[Directions]
Set down the material below in full, matching it exactly.

[Information provided]
-- begin --

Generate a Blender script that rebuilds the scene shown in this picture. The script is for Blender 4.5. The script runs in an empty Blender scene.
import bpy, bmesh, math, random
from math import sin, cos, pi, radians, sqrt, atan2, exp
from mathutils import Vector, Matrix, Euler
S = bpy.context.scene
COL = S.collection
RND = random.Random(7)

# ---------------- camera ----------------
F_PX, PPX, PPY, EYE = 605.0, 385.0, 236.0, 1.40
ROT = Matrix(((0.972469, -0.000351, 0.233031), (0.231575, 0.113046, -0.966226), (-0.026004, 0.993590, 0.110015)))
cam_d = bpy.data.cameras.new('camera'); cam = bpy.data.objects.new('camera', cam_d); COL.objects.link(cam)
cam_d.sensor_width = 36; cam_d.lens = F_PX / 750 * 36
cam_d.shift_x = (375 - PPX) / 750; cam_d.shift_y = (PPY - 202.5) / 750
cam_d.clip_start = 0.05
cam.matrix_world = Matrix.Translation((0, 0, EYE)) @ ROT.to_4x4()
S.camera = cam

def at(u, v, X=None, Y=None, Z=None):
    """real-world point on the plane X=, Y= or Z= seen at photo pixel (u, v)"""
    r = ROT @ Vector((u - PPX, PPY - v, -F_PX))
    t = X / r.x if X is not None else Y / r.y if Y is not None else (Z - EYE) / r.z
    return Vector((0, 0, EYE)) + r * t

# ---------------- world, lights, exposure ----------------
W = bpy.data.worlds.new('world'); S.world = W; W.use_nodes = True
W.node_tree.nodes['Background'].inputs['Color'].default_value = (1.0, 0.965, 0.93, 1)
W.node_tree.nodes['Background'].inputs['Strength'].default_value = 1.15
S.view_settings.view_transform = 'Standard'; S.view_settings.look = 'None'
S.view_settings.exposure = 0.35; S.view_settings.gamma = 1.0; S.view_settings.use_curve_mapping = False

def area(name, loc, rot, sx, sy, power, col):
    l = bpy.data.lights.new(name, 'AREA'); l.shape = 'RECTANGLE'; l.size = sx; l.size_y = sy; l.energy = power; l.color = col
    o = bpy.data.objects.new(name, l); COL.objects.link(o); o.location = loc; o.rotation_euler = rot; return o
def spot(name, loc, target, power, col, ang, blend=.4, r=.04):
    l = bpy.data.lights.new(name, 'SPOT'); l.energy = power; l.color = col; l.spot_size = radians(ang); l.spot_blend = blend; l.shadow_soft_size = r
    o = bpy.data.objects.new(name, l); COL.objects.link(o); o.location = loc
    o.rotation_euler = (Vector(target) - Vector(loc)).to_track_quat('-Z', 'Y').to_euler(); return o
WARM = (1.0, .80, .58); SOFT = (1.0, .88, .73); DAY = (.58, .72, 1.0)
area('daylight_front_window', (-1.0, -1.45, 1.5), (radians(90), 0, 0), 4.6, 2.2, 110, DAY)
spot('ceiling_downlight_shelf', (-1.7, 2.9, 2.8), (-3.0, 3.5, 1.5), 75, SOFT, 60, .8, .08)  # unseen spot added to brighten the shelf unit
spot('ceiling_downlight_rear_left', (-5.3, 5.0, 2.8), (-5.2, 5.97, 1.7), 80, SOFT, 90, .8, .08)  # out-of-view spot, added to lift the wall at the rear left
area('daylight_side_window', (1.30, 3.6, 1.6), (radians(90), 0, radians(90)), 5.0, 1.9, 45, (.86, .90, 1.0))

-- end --

[Solution for this problem]
Generate a Blender script that rebuilds the scene shown in this picture. The script is for Blender 4.5. The script runs in an empty Blender scene.
import bpy, bmesh, math, random
from math import sin, cos, pi, radians, sqrt, atan2, exp
from mathutils import Vector, Matrix, Euler
S = bpy.context.scene
COL = S.collection
RND = random.Random(7)

# ---------------- camera ----------------
F_PX, PPX, PPY, EYE = 605.0, 385.0, 236.0, 1.40
ROT = Matrix(((0.972469, -0.000351, 0.233031), (0.231575, 0.113046, -0.966226), (-0.026004, 0.993590, 0.110015)))
cam_d = bpy.data.cameras.new('camera'); cam = bpy.data.objects.new('camera', cam_d); COL.objects.link(cam)
cam_d.sensor_width = 36; cam_d.lens = F_PX / 750 * 36
cam_d.shift_x = (375 - PPX) / 750; cam_d.shift_y = (PPY - 202.5) / 750
cam_d.clip_start = 0.05
cam.matrix_world = Matrix.Translation((0, 0, EYE)) @ ROT.to_4x4()
S.camera = cam

def at(u, v, X=None, Y=None, Z=None):
    """real-world point on the plane X=, Y= or Z= seen at photo pixel (u, v)"""
    r = ROT @ Vector((u - PPX, PPY - v, -F_PX))
    t = X / r.x if X is not None else Y / r.y if Y is not None else (Z - EYE) / r.z
    return Vector((0, 0, EYE)) + r * t

# ---------------- world, lights, exposure ----------------
W = bpy.data.worlds.new('world'); S.world = W; W.use_nodes = True
W.node_tree.nodes['Background'].inputs['Color'].default_value = (1.0, 0.965, 0.93, 1)
W.node_tree.nodes['Background'].inputs['Strength'].default_value = 1.15
S.view_settings.view_transform = 'Standard'; S.view_settings.look = 'None'
S.view_settings.exposure = 0.35; S.view_settings.gamma = 1.0; S.view_settings.use_curve_mapping = False

def area(name, loc, rot, sx, sy, power, col):
    l = bpy.data.lights.new(name, 'AREA'); l.shape = 'RECTANGLE'; l.size = sx; l.size_y = sy; l.energy = power; l.color = col
    o = bpy.data.objects.new(name, l); COL.objects.link(o); o.location = loc; o.rotation_euler = rot; return o
def spot(name, loc, target, power, col, ang, blend=.4, r=.04):
    l = bpy.data.lights.new(name, 'SPOT'); l.energy = power; l.color = col; l.spot_size = radians(ang); l.spot_blend = blend; l.shadow_soft_size = r
    o = bpy.data.objects.new(name, l); COL.objects.link(o); o.location = loc
    o.rotation_euler = (Vector(target) - Vector(loc)).to_track_quat('-Z', 'Y').to_euler(); return o
WARM = (1.0, .80, .58); SOFT = (1.0, .88, .73); DAY = (.58, .72, 1.0)
area('daylight_front_window', (-1.0, -1.45, 1.5), (radians(90), 0, 0), 4.6, 2.2, 110, DAY)
spot('ceiling_downlight_shelf', (-1.7, 2.9, 2.8), (-3.0, 3.5, 1.5), 75, SOFT, 60, .8, .08)  # unseen spot added to brighten the shelf unit
spot('ceiling_downlight_rear_left', (-5.3, 5.0, 2.8), (-5.2, 5.97, 1.7), 80, SOFT, 90, .8, .08)  # out-of-view spot, added to lift the wall at the rear left
area('daylight_side_window', (1.30, 3.6, 1.6), (radians(90), 0, radians(90)), 5.0, 1.9, 45, (.86, .90, 1.0))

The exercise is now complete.